Introduced in 2014, IIE’s Generation Study Abroad is particularly interesting in that it recruits teachers to pitch study abroad to students, including high school and middle school students. “Join the commitment” and “Pledge your action,” IIE’s marketing reads, their goal to double study abroad enrollment by the end of the decade. In return, “Commitment Partners” are promised access to “resources…including a Generation Study Abroad badge, press materials, invitation to annual conferences and much more.”

During that same year, the State Department opened a study abroad office, with the goal to grow study abroad, though quotas were not set. At the end of 2014, the White House hosted a study abroad summit, inviting 130 of the “most influential travel bloggers and digital media outlets…to discuss U.S. government initiatives and strategies for encouraging American students to study, volunteer, and work abroad.” No student safety advocates were invited.

 

Ros Thackurdeen and I remember how much our sons believed—how we believed, too. It is devastating to imagine Thomas and Ravi’s last moments, the shattering of trust, so much potential disappeared.

We want you to know, even after Thomas and Ravi’s deaths, we believe in the principles that underlie international education. It is the execution that remains flawed, and devastatingly so. The absence of data means an absence of fact. The absence of fact means there is no possibility for science to impact risk assessments.

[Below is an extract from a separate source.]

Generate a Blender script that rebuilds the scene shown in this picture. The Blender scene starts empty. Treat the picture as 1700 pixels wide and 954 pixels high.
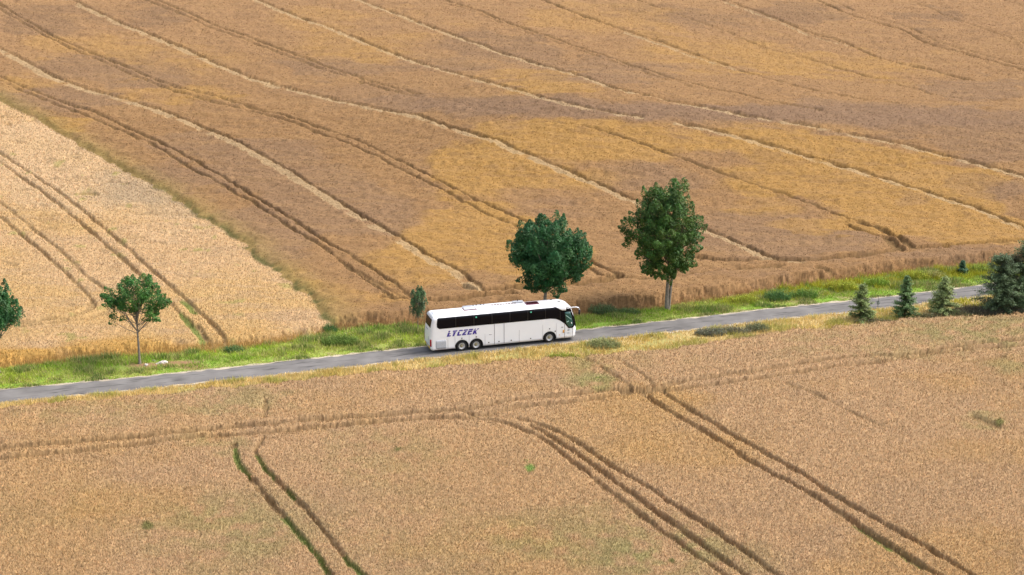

Instead, this is an industry built on political need, economic aspiration, and yes, good intentions, with so many players, multiplied agendas, and a complex of maze of interests. It is no wonder, when Ros and I meet with national leaders and their staff, Democrats and Republicans alike are visibly moved by our stories from the dark side of student travel. They often acknowledge that transparency is a “reasonable” request. But by the end of our meetings, there is an all-too-common deer-in-headlights moment, and then this question, “What do you want us to do?”

Huh? We’re a couple of bereaved moms. We didn’t imagine having to figure out the how-to of transparency.

 

The study abroad industry imagines their role as shepherds of America’s youth, preparing them for life and work in a globalized world. And surely, we can agree that, in an emerging political climate that may favor protectionism, even nationalism, there is value in an internationalized education.

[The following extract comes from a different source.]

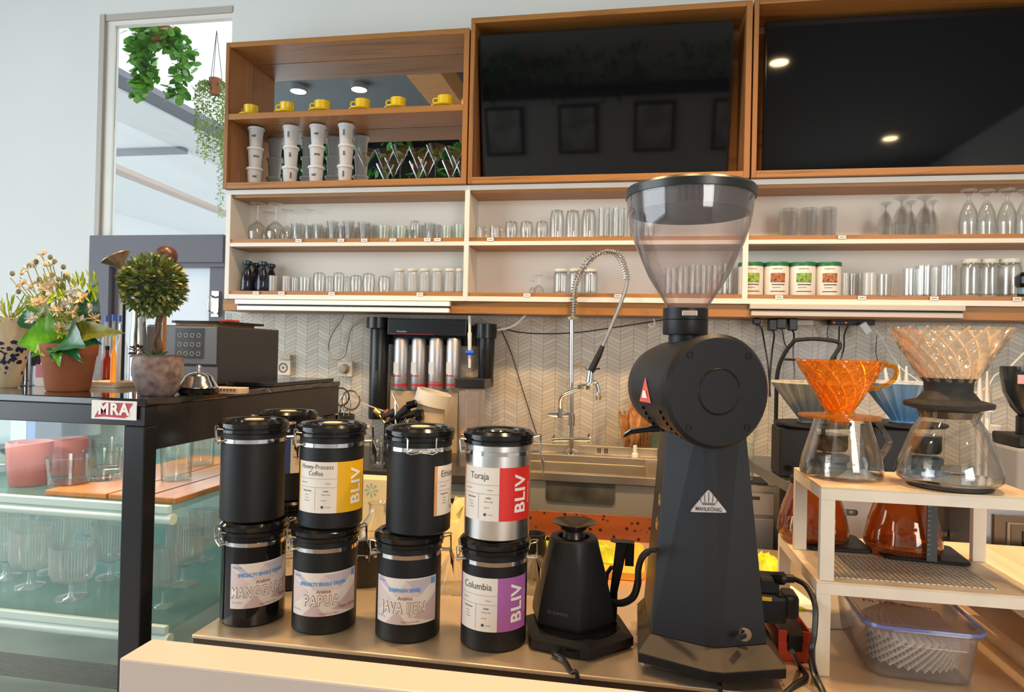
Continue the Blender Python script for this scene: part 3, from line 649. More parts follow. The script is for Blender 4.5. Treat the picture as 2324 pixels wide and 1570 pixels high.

But the industry has institutionalized a peculiar logic: Study abroad is assessed to be worth the risk—though precisely how much risk and what type, no one can say. On the front end of student travel, marketers rule. To understand this, all you have to do is peruse the impressively photographed brochures at campus-based study abroad forums. Pre-travel information is geared to sell a product. Wrap this product in a pro-America message, navigate the funding, and voila, America’s next generation of leaders.

On the back end, Open Doors provides a tally of how many students go, but not a tally of those who never return. Facile accounting comes with a narrative—promote the system as built, aimed toward growth, and that is all.

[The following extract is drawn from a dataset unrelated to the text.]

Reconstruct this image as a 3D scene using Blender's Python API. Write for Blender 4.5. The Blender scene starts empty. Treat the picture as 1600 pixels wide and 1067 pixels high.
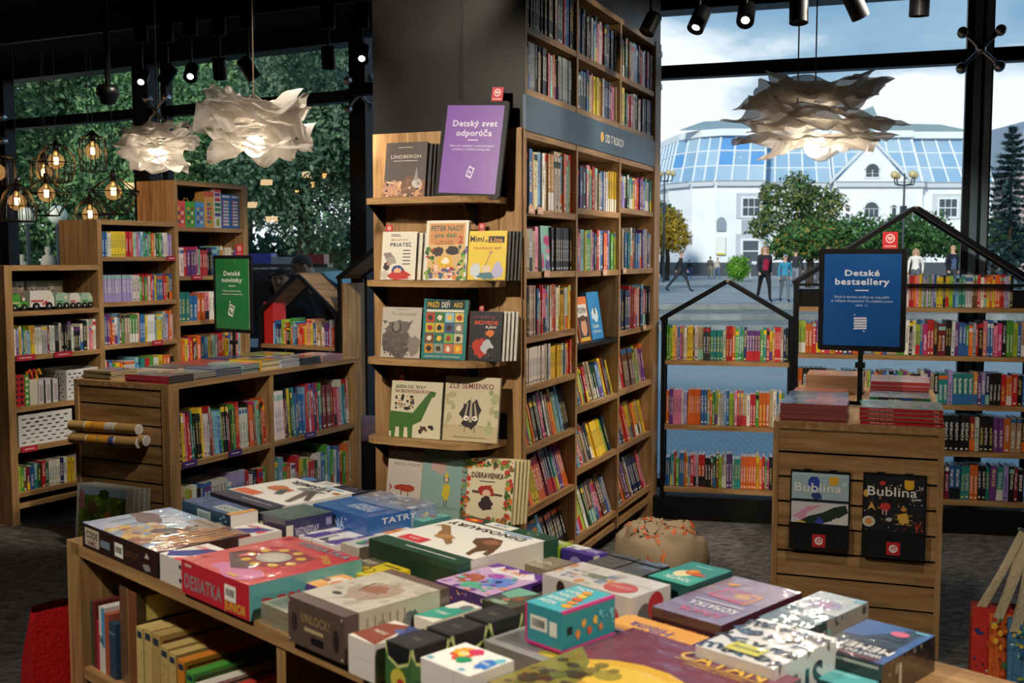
import bpy, bmesh, math, random
from mathutils import Vector, Matrix, noise
R = math.radians
sc = bpy.context.scene
C = sc.collection

# ---------------- camera, sky, sun, exposure ----------------
cam_d = bpy.data.cameras.new('camera'); cam = bpy.data.objects.new('camera', cam_d); C.objects.link(cam)
cam.location = (0, 0, 1.55); cam.rotation_euler = (R(90 - 4.37), 0, 0)
cam_d.sensor_width = 36; cam_d.lens = 38.52; cam_d.clip_end = 600; cam_d.clip_start = 0.05
cam_d.dof.use_dof = True; cam_d.dof.focus_distance = 4.7; cam_d.dof.aperture_fstop = 7.0
sc.camera = cam
sc.view_settings.view_transform = 'Standard'; sc.view_settings.look = 'None'
sc.view_settings.exposure = 0.14; sc.view_settings.gamma = 1.0; sc.view_settings.use_curve_mapping = False
sc.cycles.max_bounces = 8; sc.cycles.transparent_max_bounces = 16; sc.cycles.diffuse_bounces = 3
sc.cycles.glossy_bounces = 3; sc.cycles.transmission_bounces = 4
sc.cycles.caustics_reflective = False; sc.cycles.caustics_refractive = False
sc.cycles.sample_clamp_indirect = 3.0; sc.cycles.use_denoising = True
AIM = ['game table from the left', 'game table from the right', 'picture book display', 'black pillar top', 'tall bookcase', 'tall bookcase far bay', 'island books', 'stepped bookcase', 'slatted fixture', 'house shelves', 'carpet by the window', 'small house shelf', 'upper rows of the tall bookcase']
LIGHTS = [((-1.4, .9, 2.8), (-.3, 2.1, .9), 165, 62), ((1.3, 1.0, 2.8), (.35, 2.2, .9), 165, 62), ((-1.5, 2.3, 2.85), (-.25, 4.7, 1.55), 290, 44), ((-.9, 3.3, 2.9), (-.38, 4.7, 2.8), 120, 34), ((1.9, 4.95, 2.9), (.3, 5.0, 1.5), 130, 62), ((2.1, 5.5, 2.9), (.7, 6.2, 1.2), 85, 54),
  ((-.6, 4.0, 2.9), (-1.5, 6.1, .7), 165, 50), ((-1.0, 5.0, 2.9), (-2.6, 7.0, 1.1), 165, 62), ((1.0, 2.2, 2.9), (1.35, 4.3, .6), 66, 40), ((1.5, 4.0, 2.9), (1.9, 6.3, .8), 126, 60), ((1.5, 5.2, 2.95), (1.2, 5.1, 0), 85, 50), ((-.5, 6.0, 2.9), (-1.3, 7.8, 1.2), 110, 44), ((2.1, 4.7, 3.0), (.45, 5.6, 2.55), 75, 56)]
SKY = 0.68
W = bpy.data.worlds.new('sky'); sc.world = W; W.use_nodes = True
nt = W.node_tree; nt.nodes.clear()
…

To bereaved families, this logic comes across in a way that the industry seems not to have anticipated: Sure, some programs have had a death, but not mine. Or, sure, my program has had some deaths, but look at how many students we’ve turned into leaders.

And if you need validation of our view, all you have to do is track newspaper quotes from industry heads in the aftermath of a study abroad student death: More students die going to the airport than studying abroad. Or, more students die on home campuses than studying abroad. Then come the numbers these leaders can prove, how many students they’ve educated—as if the students who come home somehow compensate for the one who didn’t.

A scientific mind will see through this logic, informed as it is by need, belief, incomplete data, and a shocking lack of knowledge regarding scientific methods. A scientific mind will understand the distinction between what is unforeseeable, as in truly random, and what is rare, but potentially predictable. Scientific methods enhance the foreseeability of rare events, which allows for strategies of prevention.

In the aftermath of a child’s death during study abroad, bereaved families go through a crash course into a new world. It is a chaotic scramble for details about what went wrong, and why, all the while navigating profound shock and grief. Gradually, we come to understand two things. One is that we will learn some facts, but not all. In other words, in the wake of a student’s death, the lack of institutional transparency, itself, becomes transparent.

The second thing we learn is more a general impression: Study abroad deaths do not represent some unknowable error within a landscape; they are not “accidents” in a scientific sense, as in random. Rather, these deaths represent error at the hands of shepherds who consistently refuse to use science to understand the landscape they place students in.

This is not an scientist’s mentality. It isn’t even an academic’s mentality. Study abroad as an industry manifests a gambler’s mentality. A gambler says: If a death happens, it will probably (hopefully) be someone else’s program, someone else’s student, someone else’s child. A gambler says: If a death happens in our program, protocols are in place, and those procedures will dictate our response. A gambler says: If death happens, it’s probably not our fault…Or, if we had some responsibility, it was only partial, and we’ll learn, but quietly, behind the scenes.

Reaction is not pro-action. Response protocols are prudent, but they’re not science. And they’re never a substitute for prevention.

We the bereaved ask individuals who make up the study abroad industry to begin again. Become the institutions you claim to be—academic. This will necessarily require you to become transparent. Educational programs and professional membership organizations that support transparency will be pioneers. To the extent that you work with other programs to aggregate data, you will be courageous. And when you safeguard someone else’s child with knowledge made from the best evidence available, you will have opened yourself to your own humanity. After all, our children—all of our children—are this world’s future.

Failing that, we ask federal officials to become the institutions you claim to uphold. Be legislators and leaders, safeguards for the people.